6 Courts from other jurisdictions agree with this approach. See In re Gen. Media, Inc., 335 B.R. 66, 75 (Bankr. S.D.N.Y. 2005) (“The unsecured creditors have presumably been paid from the proceeds of the new loan and will receive nothing further. Bankruptcy courts plainly lack subject matter jurisdiction over post-confirmation litigation where the case has been fully administered and all of the recovery will go to the reorganized debtor rather than to the creditors. See, e.g., Poplar Run Five Ltd. P'ship, 192 B.R. at 858; Venn v. Kinjite Motors, Inc. (In re WMR Enters., Inc.), 163 B.R. 887, 890 (Bankr.N.D.Fla.1994)”). In this case, any recovery or other relief requested would only benefit the Reorganized Debtor and not the bankruptcy estate.

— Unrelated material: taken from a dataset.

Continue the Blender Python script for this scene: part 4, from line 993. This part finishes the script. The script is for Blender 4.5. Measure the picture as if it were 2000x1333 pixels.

Furthermore, Defendants are correct in their assertion that bringing a claim under 11 U.S.C. § 105 does not confer automatic jurisdiction with the bankruptcy court. Section 105(a) allows a Bankruptcy Court to “issue any order, process, or judgment that is necessary or appropriate to carry out the provisions of this title.” Section 105 does not provide an independent source of subject matter jurisdiction, and such jurisdiction must be established separately. Combustion Eng’g, Inc., 391 F.3d at 224-25 (citing Johns-Manville, 801 F.2d at 63). As noted above, since the Plan has been fully administered and all objections to proofs of claims have been fully adjudicated, an injunction relating to the Reorganized Debtor’s access to the Knowledge Kiosk according to the License would only serve to benefit the Reorganized Debtor, and would have no conceivable effect on the bankruptcy estate, implementation of the Plan, or the case in
general. CONCLUSION For the foregoing reasons, the Court lacks subject matter jurisdiction over the Complaint. Therefore, the Motion will be granted. The Court will issue an Order consistent with this Memorandum Opinion.